Economists at Bank of America anticipate more positive news on inflation, which they believe strengthens the case for a September rate cut.
“We expect the August CPI report to continue the good news on inflation,” wrote Stephen Juneau and Jeseo Park.
However, they caution that shelter costs and core services like healthcare and insurance may keep core inflation elevated.
Goldman Sachs shares a similar outlook, predicting shelter inflation will moderate in August.
“We expect further disinflation in 2024,” their economists wrote, pointing to easing pressures in the auto, housing, and labor markets.
The 25 or 50 Basis Points Question
The debate now centers on whether the Fed will cut rates by 25 or 50 basis points.
Wells Fargo’s team, led by Jay Bryson, suggests that another mild CPI report could give the Fed confidence to opt for a 50-point cut.
However, if inflation surprises on the high side, a 25-point cut might be more likely.
As of Tuesday, traders were betting on a nearly certain rate cut by the September meeting, with odds split 70/30 in favor of a 50-basis point cut, down from 60/40 last week, according to the CME FedWatch Tool.
But inflation isn’t the only factor driving the Fed’s decision.

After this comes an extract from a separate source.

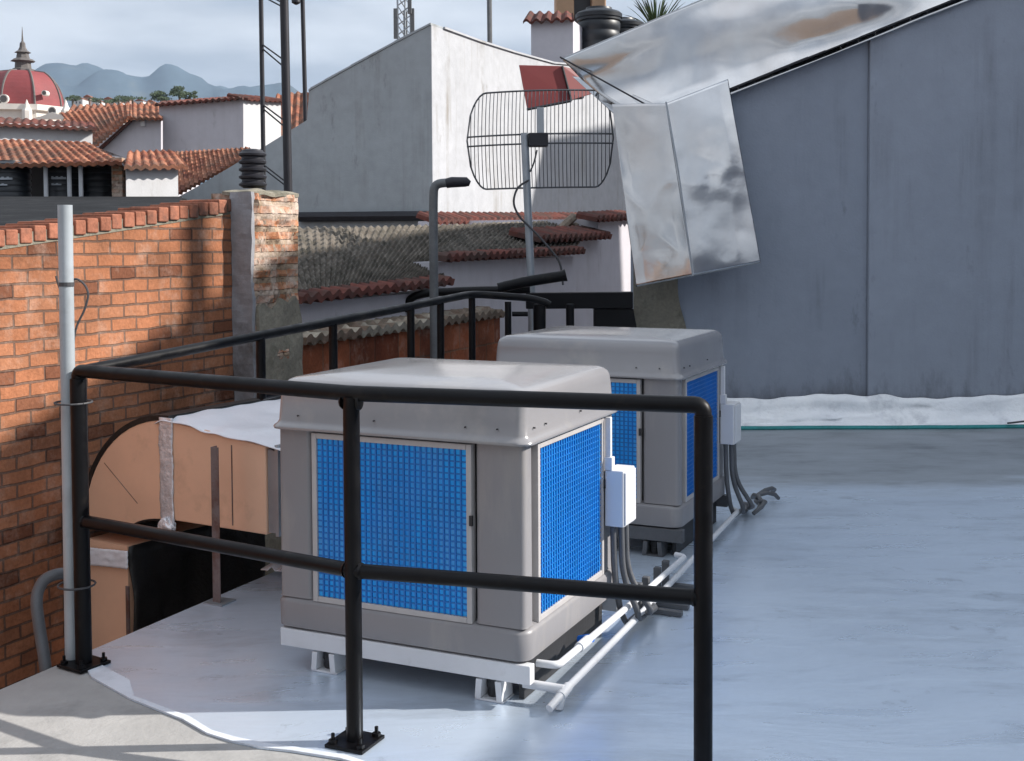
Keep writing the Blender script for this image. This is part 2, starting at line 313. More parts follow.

The U.S. economy added fewer jobs than expected in August, signaling potential weakness in the labor market.
“Beyond the first cut, activity and labor market data will be a more important determinant of the pace and depth of the cutting cycle than inflation,” noted Bank of America’s Juneau and Park, stressing the Fed’s dual mandate of price stability and maximum employment.
For business leaders and investors, the Fed’s upcoming decision is a pivotal moment, with every data point shifting expectations.
As the clock ticks toward September 18, all eyes remain on the numbers, but the real story might just be how the labor market plays its part.